■ **JOB**
Collect all lines containing the word "follow" from the data.

■ **PROVIDED ENTRIES**

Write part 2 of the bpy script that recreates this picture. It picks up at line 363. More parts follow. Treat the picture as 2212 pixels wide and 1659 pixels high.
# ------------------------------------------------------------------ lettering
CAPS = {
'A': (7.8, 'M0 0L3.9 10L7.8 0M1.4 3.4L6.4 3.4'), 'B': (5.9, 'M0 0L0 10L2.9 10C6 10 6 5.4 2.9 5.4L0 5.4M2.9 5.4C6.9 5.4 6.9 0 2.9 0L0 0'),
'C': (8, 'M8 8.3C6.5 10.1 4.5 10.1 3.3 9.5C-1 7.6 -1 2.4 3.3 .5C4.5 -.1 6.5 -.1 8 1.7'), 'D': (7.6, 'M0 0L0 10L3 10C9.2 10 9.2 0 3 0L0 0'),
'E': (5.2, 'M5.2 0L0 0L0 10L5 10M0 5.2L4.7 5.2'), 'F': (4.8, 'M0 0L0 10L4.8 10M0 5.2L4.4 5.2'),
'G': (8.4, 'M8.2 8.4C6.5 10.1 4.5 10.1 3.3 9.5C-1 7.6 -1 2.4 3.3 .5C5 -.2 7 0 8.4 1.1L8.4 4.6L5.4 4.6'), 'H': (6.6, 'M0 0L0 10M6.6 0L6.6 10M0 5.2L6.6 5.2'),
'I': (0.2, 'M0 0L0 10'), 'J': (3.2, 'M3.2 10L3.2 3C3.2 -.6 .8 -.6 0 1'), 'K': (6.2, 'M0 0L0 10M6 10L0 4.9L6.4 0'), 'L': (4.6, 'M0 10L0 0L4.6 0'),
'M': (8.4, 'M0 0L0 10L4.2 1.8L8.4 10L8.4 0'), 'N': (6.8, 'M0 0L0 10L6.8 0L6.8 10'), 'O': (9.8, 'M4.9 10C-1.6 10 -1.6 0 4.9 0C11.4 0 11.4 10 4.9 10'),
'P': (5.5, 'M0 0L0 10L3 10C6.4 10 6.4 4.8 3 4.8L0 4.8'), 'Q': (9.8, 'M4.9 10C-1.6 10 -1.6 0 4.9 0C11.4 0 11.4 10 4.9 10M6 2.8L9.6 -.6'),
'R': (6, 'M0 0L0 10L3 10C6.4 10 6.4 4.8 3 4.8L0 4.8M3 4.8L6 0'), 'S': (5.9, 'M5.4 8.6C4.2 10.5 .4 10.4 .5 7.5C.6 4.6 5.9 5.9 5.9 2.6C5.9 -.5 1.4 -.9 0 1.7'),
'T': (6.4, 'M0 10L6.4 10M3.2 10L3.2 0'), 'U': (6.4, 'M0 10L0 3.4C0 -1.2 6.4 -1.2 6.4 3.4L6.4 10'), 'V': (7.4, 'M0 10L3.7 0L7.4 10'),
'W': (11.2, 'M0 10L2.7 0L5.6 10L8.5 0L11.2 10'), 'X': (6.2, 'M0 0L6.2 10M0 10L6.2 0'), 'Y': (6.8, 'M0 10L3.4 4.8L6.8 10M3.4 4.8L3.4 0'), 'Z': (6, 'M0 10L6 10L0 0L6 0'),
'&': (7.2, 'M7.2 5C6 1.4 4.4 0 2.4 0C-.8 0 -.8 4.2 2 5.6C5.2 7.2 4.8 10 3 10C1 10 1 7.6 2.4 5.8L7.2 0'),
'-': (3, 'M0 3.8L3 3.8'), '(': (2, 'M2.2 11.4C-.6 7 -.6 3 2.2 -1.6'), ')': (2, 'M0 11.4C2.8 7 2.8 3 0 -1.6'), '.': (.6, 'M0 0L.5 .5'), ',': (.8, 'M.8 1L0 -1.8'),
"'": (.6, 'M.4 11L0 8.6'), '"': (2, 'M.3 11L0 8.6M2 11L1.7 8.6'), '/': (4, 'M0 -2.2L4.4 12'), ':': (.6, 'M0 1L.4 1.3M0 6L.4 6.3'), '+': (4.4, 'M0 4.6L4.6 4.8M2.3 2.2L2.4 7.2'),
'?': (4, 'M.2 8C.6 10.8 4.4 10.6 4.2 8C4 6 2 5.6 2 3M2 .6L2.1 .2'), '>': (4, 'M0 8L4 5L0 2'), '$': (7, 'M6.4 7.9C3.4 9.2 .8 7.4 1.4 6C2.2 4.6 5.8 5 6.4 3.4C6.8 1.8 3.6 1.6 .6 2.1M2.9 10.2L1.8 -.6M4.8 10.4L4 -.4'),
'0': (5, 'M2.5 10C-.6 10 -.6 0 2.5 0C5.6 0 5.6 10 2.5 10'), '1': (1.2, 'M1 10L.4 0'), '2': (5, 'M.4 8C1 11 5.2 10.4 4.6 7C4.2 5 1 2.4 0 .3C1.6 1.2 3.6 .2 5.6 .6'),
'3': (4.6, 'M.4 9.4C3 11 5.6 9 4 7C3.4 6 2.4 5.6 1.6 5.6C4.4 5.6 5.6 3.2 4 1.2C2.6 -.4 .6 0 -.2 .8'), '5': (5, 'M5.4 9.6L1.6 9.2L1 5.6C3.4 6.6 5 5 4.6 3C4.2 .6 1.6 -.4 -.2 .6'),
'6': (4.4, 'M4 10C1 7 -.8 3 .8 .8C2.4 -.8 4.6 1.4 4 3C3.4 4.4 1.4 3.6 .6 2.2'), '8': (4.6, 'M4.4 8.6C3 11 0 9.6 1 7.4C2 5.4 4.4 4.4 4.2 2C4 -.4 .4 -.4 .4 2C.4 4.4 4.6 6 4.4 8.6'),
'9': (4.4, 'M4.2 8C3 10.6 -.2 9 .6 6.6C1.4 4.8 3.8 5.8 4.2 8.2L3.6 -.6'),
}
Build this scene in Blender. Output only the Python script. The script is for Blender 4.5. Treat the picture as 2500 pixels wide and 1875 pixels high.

==

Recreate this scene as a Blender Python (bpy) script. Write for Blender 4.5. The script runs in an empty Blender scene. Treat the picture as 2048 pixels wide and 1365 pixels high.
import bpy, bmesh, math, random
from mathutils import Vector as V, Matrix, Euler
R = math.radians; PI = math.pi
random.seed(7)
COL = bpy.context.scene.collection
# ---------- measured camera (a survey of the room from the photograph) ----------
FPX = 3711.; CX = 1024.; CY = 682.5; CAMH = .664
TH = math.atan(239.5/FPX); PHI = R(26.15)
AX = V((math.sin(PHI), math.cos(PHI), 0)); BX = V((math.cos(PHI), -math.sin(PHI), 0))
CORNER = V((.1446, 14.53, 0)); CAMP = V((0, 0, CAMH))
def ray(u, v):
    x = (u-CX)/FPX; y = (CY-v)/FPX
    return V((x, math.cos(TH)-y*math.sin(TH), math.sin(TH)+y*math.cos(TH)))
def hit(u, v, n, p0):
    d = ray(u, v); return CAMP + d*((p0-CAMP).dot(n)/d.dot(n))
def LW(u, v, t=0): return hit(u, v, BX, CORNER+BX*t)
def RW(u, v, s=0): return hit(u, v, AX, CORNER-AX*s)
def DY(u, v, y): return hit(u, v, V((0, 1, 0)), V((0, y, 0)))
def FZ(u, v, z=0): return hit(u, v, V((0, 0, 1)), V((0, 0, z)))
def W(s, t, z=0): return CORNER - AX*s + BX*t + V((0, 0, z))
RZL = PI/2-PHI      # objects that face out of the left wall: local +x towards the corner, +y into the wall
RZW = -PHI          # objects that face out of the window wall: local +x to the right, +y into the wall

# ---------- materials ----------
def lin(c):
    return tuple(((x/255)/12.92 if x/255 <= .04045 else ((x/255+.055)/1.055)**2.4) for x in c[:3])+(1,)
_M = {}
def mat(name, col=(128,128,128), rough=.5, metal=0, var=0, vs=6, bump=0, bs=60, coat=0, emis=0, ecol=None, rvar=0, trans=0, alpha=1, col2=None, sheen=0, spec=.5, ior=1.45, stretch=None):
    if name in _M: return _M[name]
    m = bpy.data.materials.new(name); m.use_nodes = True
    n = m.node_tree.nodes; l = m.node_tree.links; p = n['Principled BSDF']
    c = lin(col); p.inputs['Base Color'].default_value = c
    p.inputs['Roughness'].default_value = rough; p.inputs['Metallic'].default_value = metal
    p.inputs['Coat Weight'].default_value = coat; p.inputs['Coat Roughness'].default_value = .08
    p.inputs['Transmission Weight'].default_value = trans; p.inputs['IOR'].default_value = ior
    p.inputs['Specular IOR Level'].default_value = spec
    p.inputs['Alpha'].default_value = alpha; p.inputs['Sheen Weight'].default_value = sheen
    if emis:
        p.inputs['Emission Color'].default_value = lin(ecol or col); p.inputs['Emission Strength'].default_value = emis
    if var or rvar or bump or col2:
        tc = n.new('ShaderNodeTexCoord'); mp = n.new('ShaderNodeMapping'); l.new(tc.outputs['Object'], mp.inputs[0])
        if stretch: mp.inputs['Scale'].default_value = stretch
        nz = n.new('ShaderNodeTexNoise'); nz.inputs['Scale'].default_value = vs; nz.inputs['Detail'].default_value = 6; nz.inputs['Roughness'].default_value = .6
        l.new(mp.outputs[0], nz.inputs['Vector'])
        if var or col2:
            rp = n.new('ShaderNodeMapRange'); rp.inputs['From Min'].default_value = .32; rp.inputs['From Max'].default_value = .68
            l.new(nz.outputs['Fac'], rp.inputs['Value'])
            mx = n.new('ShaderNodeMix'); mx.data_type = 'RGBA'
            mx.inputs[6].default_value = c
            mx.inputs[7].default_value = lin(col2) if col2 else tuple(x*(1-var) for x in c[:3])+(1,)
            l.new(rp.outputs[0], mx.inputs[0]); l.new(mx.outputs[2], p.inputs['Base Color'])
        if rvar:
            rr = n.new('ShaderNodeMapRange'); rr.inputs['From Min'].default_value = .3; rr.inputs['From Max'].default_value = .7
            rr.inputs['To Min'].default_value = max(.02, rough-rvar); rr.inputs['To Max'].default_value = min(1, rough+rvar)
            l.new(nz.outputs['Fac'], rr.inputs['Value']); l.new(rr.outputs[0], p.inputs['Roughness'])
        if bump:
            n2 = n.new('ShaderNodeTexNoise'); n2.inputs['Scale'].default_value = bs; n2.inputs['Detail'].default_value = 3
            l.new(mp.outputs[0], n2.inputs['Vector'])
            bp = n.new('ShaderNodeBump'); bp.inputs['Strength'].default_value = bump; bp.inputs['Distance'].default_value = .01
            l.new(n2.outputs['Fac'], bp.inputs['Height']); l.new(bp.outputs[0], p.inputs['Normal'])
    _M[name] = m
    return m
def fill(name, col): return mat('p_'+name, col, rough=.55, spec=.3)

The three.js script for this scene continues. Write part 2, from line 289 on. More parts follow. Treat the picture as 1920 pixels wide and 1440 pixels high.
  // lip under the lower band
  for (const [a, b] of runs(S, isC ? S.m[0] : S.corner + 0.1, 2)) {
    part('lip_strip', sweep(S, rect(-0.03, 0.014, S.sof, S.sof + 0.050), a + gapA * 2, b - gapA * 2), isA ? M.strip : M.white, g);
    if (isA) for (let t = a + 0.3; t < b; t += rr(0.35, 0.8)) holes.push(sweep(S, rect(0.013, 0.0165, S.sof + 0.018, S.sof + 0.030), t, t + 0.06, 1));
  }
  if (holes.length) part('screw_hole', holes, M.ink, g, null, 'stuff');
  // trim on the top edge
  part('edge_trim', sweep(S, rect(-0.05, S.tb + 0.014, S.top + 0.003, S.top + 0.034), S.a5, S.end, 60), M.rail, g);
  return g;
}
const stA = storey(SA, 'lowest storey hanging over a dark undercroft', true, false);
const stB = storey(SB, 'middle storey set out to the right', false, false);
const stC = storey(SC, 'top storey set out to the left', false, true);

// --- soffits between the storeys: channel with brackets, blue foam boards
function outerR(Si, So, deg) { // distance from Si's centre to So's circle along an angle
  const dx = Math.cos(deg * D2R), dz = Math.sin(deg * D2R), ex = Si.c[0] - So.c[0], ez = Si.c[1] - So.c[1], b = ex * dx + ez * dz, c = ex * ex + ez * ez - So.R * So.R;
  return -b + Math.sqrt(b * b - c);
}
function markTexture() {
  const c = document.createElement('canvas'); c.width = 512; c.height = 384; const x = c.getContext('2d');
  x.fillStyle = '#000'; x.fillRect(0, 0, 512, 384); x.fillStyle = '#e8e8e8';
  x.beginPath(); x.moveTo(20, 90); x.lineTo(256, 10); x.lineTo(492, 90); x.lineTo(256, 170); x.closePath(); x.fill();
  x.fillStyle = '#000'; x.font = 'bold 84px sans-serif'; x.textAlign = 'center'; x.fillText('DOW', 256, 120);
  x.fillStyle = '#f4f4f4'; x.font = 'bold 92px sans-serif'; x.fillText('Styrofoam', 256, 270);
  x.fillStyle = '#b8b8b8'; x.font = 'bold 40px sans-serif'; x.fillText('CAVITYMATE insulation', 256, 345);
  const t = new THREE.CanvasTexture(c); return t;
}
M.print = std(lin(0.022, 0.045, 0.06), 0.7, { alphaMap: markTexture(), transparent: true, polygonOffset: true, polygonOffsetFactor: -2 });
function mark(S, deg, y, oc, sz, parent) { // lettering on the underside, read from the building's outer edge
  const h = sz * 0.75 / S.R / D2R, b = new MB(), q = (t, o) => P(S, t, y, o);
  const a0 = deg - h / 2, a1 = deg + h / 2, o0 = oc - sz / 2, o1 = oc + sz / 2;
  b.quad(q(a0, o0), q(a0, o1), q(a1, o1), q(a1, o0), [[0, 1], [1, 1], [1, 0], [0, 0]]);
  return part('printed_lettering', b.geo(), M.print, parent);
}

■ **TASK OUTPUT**
Write part 2 of the bpy script that recreates this picture. It picks up at line 363. More parts follow. Treat the picture as 2212 pixels wide and 1659 pixels high.
The three.js script for this scene continues. Write part 2, from line 289 on. More parts follow. Treat the picture as 1920 pixels wide and 1440 pixels high.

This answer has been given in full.